Our trip to Alaska was spectacular even with the many horror-filled sunny nights in the Alaskan bush.  It all started with a drive north from California – three days to Prince Rupert where we caught one of Canadian Ferries up to Skagway, Alaska.  The three day ferry ride through the Inside Passage was sublime.  I could not believe the incredible beauty of the Passage.  The wildlife was amazing as well.  We saw countless Orca and Humpback Whales cruising the Passage on their way to who knows where.  Bald Eagles were as common as starlings in some places as well.  There was one spot near Juneau where a fisherman was cleaning his salmon catch and there were over 50 eagles in the trees near his home!  They looked like little white Christmas tree ornaments.

From Skagway, we drove through the Yukon (treated on a separate webpage) and made our way in to Alaska.  We camped at a taiga preserve near Tetslin.  We explored the black spruce forest and had good luck with birds and wildlife.  We also camped for a bit at Wrangell Saint Elias National Park in search of Alaska wildlife!  An amazing wilderness for sure.

After a couple days in Anchorage, were we caught the opening night of Jurassic Park, we made our way down to Valdez for a week of explorations there.  I wanted to travel there to see the Exxon-Valdez oil spill recovery efforts for myself.  I was impressed with the informative museum and exhibits there as well as the overall appearance of a fairly healthy and basically recovered ecosystem.  We saw loads of Sea Otters, Steller’s Sea Lions and Northern Fur Seals in and around Prince William Sound.  We even went whale watching and caught fantastic glimpses of Humpbacks, Fin and Sei Whales in the Sound.  The views of the bird bazaars in the Sound were awesome.  Both Tufted and Horn Puffins were seen up close in the bazaars right next to the nesting Black-legged Kittiwakes.  What a great place.

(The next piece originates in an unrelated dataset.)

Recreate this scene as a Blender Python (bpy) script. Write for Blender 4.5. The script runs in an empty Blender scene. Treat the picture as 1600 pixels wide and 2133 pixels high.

We explored many of the glaciers in the Kenai Fjords and inland areas in this part of Alaska.  But perhaps my favorite part of the trip was our week trip in to the great Denali National Park.  On the road through to the Denali view point (we had two days of phenomenal views of the awesome mountain – something that few people can say!), we came across at least 13 Grizzly Bears, some with cubs!  We saw loads of Dall’s Sheep and Caribou as well.  Watching the Golden Eagles hunt at the base of Denali is a natural spectacle. 

 

Please take a look at our North America Image Galleries!

Alaska & Yukon Landscapes Image Gallery

 

Check out some of the images of this spectacular expedition (sorry, I was not much of a photographer back then...):

 

 

 

The vast endless tundra wilderness of Denali National Park.  Trekking this trailess wilderness was amazing.  All we had to do was to start walking in any direction and experience what was there!  

 

 

A typical scene from one of our many treks in Denali.  Note the Grant's Caribou taking a break from the mosquitos and bot flies while standing in the middle of the ice sheet.


 

 

Polychrome Pass is one of the few areas of exposed geology in the park. 

 

 

Mount Denali seen on one of our two incredibly clear days!  Evidently less than 5% of the visitors to the park get a chance to see the mountain.


 

 

A classic hanging glacier as seen from from our ferry in the Inside Passage of Southeast Alaska.

 

 

A beautiful late evening scene of the Inside Passage.


 

 

Not quite a sunset, as the sun does not set in the summer here!

 

 

 

Iris setosa is omnipresent in the meadows of Alaska during the summer months.


 

 

Arctic Lupine (Lupinus arcticus) seen growing in the wild along the Dawson Highway in the far central east of Alaska.

 

 

Azure blue "bergy bits" seen in the moraine lake of the Portage Glacier.  From the images I have seen lately, the glacier has receded considerably over the past decade or so.


 

 

More hanging alpine glaciers.  These were seen in the Kenai Fjords National Park in the far south.

 

 

A mosquite-filled marsh in Tetslin National Wildlife Refuge in the eastern stretches of Alaska, near Tok.  Here we trekked the spectacular taiga populated with stands of Picea glauca (white fir) and black fir.


 

 

 

The dwarf taiga forest of Tetslin.  These trees could be hundreds of years old yet barely over a couple three meters in height.

 

 

 

Valdez Falls just a few miles trek from the town of Valdez, Alaska.


 

 

A lone Grant's Caribou bull taking a break from the mosquitos in Denali National Park.

 

 

During one of our whale watching trips in Prince William Sound, we came across large numbers of the increasingly rare Steller's Sea Lions.  Here is a small group with a nursery of young being cared for by females and a lone bull while the others are out fishing.


 

 

One of the 13 Grizzlies seen during our 28 mile bus ride in to the heart of Denali.

 

 

One of my main wildlife photography goals is to capture some better images of Grizzlies in the wild.  I would love to see one as close as this one (cap.) in its natural habitat when I have my camera ready to go!


 

 

 

Some of the most impressive wildlife sights during the entire Alaska expedition were the amazing bird bazaars in Prince William Sound.  Filled with Black-legged Kittiwakes and Horned and Tufted Puffins, the rocks are as noisy as they are smelly!


 

 

An impressive Dall's Bighorn Sheep bull seen while trekking in the Kenai Wilderness.


 

 

One of the many playful Sea Otters seen in Prince William Sound.